§ WORK TO COMPLETE: Please restate, exactly as written, the lines running from the beginning of the material through the line that has "col = sc.collection" in it.

§ RAW DATA:
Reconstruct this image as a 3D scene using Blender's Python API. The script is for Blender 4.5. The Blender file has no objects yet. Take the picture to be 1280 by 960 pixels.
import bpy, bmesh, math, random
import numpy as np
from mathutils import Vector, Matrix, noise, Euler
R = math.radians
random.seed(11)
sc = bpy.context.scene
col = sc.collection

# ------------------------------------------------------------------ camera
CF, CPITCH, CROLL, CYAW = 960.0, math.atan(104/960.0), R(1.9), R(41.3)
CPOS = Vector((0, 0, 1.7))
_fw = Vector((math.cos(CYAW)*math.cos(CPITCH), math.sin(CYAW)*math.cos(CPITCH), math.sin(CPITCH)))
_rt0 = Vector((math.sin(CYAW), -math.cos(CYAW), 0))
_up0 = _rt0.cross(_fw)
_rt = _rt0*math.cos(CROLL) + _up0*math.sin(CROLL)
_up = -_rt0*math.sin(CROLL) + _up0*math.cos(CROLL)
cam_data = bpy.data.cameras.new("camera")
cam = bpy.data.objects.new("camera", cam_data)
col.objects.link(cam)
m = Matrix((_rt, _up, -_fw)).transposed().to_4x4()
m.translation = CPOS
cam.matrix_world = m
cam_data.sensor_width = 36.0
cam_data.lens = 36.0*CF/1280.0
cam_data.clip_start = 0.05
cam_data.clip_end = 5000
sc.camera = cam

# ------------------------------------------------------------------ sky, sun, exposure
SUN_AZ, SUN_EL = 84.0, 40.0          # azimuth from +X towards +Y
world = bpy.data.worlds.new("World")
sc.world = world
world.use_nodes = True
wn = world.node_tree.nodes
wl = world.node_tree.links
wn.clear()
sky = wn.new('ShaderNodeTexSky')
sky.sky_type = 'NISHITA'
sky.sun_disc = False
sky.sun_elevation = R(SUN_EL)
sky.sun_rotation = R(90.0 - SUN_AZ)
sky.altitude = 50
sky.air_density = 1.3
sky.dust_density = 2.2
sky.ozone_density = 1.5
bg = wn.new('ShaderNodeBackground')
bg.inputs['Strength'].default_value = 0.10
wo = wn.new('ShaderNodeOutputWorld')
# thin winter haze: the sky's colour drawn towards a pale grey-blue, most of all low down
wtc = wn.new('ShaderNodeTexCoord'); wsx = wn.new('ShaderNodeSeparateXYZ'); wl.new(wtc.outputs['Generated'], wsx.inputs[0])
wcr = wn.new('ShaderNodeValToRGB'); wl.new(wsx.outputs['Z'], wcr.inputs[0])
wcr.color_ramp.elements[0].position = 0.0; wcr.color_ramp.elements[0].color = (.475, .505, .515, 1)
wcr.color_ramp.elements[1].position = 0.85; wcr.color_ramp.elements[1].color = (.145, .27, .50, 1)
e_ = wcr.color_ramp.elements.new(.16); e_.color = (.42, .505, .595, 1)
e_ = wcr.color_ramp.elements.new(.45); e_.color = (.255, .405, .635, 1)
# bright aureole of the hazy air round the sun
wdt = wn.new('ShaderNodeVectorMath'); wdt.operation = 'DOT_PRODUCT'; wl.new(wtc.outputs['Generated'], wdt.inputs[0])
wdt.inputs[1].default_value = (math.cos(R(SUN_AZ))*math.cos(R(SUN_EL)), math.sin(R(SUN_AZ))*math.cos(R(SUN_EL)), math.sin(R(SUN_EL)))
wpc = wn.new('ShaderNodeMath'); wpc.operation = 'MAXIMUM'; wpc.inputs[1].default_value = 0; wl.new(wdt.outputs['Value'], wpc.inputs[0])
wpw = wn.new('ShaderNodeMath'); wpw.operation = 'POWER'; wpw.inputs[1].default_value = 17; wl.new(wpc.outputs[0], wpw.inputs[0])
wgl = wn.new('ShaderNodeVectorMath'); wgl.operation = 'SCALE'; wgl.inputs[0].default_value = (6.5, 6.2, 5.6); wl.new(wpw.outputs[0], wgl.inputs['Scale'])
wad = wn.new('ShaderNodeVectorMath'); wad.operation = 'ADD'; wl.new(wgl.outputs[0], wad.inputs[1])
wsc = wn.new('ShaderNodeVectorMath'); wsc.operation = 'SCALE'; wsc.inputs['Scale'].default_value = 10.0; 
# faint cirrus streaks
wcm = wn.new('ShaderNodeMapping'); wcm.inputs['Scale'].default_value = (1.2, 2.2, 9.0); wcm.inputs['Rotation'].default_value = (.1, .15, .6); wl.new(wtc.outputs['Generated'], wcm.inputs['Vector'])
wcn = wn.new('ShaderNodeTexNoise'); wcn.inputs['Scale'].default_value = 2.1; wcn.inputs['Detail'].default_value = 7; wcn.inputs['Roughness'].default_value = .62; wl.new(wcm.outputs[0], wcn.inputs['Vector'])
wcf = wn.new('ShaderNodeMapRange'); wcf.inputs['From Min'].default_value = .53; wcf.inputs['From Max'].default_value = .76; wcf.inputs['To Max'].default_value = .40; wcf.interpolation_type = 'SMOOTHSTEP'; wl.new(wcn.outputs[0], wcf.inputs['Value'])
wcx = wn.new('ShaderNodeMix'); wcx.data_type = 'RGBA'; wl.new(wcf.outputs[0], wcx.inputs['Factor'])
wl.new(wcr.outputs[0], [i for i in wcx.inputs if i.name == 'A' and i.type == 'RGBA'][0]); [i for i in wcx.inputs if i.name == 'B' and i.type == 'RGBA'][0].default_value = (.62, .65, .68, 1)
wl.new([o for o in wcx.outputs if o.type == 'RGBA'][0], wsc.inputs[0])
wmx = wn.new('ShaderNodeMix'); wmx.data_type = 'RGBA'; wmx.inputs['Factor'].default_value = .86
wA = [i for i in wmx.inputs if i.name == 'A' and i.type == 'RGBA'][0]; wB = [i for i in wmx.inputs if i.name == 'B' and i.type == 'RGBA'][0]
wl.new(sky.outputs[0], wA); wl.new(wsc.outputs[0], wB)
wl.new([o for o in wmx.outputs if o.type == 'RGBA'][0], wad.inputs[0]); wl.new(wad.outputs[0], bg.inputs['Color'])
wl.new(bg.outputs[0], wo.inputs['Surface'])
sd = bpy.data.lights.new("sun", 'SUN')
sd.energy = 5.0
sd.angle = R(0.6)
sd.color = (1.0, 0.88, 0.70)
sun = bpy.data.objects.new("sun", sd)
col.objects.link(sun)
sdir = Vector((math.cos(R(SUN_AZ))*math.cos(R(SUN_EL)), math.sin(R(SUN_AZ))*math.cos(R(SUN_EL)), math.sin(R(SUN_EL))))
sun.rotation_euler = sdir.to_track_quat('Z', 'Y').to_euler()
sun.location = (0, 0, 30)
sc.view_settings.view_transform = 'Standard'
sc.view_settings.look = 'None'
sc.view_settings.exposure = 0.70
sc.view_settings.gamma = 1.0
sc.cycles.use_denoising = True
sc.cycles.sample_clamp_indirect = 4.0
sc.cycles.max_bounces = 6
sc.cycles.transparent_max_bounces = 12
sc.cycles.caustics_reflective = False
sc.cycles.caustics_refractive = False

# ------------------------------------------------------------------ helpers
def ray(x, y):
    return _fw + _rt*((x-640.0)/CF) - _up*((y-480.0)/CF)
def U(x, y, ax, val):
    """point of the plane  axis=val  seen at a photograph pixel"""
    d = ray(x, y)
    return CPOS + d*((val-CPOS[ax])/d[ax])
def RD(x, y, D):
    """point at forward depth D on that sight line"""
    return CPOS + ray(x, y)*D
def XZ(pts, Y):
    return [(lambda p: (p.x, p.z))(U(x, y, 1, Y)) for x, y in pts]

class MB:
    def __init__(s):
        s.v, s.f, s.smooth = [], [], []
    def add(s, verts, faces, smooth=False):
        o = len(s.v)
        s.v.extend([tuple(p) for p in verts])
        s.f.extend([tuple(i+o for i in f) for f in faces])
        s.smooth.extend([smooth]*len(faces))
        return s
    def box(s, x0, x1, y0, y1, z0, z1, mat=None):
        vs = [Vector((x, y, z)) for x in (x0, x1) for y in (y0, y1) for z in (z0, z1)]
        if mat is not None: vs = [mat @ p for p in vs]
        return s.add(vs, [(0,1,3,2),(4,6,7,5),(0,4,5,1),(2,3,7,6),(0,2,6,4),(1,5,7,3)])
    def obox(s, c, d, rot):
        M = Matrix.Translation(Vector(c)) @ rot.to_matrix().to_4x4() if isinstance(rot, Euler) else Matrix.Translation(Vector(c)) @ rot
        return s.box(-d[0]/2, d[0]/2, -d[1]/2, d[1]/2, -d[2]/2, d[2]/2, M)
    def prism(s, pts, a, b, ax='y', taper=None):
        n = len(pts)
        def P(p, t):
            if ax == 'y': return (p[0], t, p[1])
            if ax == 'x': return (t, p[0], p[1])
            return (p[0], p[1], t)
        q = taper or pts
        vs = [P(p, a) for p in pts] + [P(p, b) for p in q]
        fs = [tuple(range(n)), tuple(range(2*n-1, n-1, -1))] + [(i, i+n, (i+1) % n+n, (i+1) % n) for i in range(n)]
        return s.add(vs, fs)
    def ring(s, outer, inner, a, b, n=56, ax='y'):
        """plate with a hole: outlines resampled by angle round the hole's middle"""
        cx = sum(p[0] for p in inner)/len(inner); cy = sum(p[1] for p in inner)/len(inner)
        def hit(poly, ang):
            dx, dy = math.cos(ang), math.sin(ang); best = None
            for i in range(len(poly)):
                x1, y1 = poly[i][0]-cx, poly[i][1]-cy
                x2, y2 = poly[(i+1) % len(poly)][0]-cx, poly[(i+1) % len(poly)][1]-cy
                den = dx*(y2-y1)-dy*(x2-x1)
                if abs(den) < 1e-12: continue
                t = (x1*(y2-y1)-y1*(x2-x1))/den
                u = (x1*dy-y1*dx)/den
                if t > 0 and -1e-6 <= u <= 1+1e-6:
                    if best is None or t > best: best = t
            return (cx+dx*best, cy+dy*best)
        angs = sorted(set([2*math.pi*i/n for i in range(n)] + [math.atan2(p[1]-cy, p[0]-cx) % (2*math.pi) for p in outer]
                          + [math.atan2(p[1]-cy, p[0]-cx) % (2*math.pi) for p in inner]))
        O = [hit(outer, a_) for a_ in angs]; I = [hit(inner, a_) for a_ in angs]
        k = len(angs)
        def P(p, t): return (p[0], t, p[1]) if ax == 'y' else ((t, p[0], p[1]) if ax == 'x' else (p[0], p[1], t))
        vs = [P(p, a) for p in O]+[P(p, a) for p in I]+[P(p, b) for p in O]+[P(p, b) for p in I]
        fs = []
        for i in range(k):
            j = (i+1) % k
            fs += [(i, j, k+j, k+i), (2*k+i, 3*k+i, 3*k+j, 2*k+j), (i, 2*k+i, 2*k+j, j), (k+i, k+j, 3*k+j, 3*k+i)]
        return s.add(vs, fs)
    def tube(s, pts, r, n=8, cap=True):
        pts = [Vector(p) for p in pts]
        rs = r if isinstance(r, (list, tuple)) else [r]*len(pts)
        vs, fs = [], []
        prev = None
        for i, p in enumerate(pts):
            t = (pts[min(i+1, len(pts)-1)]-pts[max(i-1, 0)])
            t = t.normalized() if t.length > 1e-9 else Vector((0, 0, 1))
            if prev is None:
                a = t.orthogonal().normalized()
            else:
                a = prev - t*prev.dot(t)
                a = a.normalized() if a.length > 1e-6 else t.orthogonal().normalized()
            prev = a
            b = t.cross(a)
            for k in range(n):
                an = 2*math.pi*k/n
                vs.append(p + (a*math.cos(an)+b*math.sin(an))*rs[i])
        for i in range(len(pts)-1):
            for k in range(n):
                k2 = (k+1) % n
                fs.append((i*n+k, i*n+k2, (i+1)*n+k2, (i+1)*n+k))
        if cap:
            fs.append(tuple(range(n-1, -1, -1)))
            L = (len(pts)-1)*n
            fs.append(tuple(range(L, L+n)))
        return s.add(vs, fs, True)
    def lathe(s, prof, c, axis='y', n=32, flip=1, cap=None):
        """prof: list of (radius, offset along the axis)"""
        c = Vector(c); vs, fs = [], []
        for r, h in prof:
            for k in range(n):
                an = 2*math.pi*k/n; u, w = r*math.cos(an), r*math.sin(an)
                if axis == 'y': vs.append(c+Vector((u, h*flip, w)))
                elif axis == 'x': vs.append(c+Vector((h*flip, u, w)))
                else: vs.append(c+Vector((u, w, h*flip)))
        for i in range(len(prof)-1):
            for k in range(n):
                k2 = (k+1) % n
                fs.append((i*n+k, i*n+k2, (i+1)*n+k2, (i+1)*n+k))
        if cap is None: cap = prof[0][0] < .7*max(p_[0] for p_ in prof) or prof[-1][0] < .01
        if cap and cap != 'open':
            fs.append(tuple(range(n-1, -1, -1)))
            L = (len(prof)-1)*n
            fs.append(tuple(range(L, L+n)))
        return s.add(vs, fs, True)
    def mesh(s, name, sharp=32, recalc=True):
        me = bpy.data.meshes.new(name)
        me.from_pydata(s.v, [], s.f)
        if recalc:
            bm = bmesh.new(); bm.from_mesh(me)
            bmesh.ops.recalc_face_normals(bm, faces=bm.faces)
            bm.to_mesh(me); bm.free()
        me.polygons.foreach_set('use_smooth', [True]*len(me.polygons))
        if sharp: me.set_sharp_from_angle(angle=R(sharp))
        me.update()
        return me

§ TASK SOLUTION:
Reconstruct this image as a 3D scene using Blender's Python API. The script is for Blender 4.5. The Blender file has no objects yet. Take the picture to be 1280 by 960 pixels.
import bpy, bmesh, math, random
import numpy as np
from mathutils import Vector, Matrix, noise, Euler
R = math.radians
random.seed(11)
sc = bpy.context.scene
col = sc.collection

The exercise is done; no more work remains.